■ **SUPPLIED MATERIAL**:
——————
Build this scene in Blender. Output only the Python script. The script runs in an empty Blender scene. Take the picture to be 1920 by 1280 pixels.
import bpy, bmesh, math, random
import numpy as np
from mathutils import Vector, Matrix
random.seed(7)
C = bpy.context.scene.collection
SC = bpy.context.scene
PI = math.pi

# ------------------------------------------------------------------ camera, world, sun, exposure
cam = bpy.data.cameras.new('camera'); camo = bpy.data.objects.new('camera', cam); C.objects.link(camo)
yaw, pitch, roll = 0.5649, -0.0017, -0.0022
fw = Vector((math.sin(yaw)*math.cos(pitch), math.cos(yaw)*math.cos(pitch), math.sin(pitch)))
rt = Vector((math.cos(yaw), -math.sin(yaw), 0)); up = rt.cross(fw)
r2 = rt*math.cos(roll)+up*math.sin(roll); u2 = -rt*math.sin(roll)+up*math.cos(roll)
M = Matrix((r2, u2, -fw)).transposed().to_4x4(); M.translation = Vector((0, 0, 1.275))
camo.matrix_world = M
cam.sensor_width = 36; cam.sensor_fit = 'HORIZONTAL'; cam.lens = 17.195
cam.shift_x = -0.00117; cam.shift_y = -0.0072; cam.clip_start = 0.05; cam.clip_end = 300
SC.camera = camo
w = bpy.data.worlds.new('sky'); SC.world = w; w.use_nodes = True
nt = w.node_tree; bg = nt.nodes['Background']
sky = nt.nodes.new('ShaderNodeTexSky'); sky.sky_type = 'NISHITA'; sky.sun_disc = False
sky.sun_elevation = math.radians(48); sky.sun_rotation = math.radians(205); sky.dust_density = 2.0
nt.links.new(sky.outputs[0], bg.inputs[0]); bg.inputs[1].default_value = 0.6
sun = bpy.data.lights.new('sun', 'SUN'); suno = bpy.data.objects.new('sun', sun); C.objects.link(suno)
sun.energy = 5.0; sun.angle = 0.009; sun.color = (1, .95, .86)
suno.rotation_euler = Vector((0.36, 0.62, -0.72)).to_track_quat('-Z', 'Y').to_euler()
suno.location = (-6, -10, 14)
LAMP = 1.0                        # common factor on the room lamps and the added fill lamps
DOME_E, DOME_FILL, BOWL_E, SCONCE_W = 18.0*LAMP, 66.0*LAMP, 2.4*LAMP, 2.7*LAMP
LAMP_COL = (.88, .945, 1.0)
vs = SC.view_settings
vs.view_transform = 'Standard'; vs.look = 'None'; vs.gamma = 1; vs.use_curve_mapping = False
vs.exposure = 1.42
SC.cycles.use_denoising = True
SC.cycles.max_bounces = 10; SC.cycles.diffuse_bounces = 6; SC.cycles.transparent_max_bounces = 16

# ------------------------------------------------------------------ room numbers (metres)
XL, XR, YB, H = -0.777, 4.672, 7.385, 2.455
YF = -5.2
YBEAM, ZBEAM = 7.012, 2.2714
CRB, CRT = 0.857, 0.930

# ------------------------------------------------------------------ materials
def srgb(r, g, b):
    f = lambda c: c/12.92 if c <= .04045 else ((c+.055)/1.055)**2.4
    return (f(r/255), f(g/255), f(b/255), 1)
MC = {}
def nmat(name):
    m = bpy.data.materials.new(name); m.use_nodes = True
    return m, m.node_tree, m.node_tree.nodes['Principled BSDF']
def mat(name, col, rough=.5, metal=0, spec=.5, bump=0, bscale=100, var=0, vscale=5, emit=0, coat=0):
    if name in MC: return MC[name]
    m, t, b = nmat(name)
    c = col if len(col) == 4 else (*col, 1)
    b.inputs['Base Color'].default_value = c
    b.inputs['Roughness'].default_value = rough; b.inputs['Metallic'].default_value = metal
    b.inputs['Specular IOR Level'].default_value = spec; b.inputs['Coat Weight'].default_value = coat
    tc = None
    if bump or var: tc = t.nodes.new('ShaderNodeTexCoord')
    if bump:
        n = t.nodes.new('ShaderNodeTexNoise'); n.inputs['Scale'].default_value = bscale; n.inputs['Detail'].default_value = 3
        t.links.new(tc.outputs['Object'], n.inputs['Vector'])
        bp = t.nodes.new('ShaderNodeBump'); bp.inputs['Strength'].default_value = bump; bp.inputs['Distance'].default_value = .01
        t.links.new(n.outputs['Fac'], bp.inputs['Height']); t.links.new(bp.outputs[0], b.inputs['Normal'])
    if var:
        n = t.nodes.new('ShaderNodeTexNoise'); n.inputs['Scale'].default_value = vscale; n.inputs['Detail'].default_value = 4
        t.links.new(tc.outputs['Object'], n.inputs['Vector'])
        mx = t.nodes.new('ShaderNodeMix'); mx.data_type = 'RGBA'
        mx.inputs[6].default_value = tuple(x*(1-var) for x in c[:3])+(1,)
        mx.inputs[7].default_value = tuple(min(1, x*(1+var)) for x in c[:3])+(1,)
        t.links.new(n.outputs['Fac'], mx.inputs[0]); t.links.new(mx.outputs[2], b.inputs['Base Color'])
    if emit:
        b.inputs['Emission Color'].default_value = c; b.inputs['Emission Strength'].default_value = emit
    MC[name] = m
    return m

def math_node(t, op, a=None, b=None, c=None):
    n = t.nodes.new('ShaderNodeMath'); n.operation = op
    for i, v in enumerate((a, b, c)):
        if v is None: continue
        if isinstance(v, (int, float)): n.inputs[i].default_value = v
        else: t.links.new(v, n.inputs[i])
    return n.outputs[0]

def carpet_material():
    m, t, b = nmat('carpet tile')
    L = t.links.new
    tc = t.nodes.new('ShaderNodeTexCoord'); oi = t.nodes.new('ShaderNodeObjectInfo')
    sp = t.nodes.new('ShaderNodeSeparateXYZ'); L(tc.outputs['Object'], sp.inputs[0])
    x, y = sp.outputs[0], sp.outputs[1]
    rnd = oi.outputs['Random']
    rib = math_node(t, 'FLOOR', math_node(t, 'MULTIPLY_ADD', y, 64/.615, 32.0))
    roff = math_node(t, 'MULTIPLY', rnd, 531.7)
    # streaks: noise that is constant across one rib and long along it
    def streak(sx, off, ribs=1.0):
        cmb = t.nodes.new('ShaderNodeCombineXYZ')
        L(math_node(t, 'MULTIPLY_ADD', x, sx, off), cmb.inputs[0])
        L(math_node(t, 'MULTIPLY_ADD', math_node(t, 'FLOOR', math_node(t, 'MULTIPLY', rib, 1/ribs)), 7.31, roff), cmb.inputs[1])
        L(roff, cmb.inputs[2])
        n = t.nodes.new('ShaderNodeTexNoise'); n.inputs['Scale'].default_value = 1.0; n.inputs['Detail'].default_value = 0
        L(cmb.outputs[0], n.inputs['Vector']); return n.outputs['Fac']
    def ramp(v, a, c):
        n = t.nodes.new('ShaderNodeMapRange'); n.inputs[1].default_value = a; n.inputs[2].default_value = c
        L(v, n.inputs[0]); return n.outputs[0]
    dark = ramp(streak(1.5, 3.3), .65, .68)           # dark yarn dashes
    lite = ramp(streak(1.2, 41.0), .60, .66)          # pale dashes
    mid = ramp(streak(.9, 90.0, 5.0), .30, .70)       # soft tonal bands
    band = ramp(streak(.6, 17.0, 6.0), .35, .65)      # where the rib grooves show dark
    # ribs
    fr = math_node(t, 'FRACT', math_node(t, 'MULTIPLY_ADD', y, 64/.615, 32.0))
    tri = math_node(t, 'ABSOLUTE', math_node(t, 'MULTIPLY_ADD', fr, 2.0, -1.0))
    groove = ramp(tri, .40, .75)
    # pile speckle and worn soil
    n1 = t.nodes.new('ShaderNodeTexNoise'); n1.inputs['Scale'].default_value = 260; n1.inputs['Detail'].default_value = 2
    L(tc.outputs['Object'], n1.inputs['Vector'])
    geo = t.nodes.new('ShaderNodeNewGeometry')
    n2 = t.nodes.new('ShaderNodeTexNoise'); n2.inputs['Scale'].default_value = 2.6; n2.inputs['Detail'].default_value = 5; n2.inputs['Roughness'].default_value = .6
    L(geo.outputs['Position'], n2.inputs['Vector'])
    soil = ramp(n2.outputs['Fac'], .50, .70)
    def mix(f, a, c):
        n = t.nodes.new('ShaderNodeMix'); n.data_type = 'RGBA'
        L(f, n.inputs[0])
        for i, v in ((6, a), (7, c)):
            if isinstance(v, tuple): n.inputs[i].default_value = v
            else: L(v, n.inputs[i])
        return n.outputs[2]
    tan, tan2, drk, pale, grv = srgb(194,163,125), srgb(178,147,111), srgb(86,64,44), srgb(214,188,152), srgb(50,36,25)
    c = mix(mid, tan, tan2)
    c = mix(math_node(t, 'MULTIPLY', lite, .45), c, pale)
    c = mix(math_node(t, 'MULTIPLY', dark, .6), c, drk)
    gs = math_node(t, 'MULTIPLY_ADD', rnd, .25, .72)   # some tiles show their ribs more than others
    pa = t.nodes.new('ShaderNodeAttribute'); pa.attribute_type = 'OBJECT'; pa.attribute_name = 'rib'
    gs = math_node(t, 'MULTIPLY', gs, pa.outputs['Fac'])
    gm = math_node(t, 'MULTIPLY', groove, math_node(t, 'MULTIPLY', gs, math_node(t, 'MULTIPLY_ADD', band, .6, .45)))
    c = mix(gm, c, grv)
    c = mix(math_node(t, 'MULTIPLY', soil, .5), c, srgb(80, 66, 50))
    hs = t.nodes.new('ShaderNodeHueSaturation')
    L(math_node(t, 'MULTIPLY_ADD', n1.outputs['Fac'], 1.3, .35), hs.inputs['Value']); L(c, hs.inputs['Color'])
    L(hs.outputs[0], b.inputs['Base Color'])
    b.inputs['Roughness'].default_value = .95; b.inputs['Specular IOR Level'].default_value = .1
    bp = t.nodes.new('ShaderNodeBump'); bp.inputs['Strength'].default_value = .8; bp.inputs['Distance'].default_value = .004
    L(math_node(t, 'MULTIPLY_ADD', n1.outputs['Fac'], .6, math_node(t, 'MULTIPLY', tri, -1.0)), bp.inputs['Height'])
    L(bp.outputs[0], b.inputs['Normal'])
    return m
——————
■ **TASK REQUIREMENTS**: From the listing above, pick out each line where the word "scene" appears.

■ **CORRECT RESPONSE**:
Build this scene in Blender. Output only the Python script. The script runs in an empty Blender scene. Take the picture to be 1920 by 1280 pixels.
C = bpy.context.scene.collection
SC = bpy.context.scene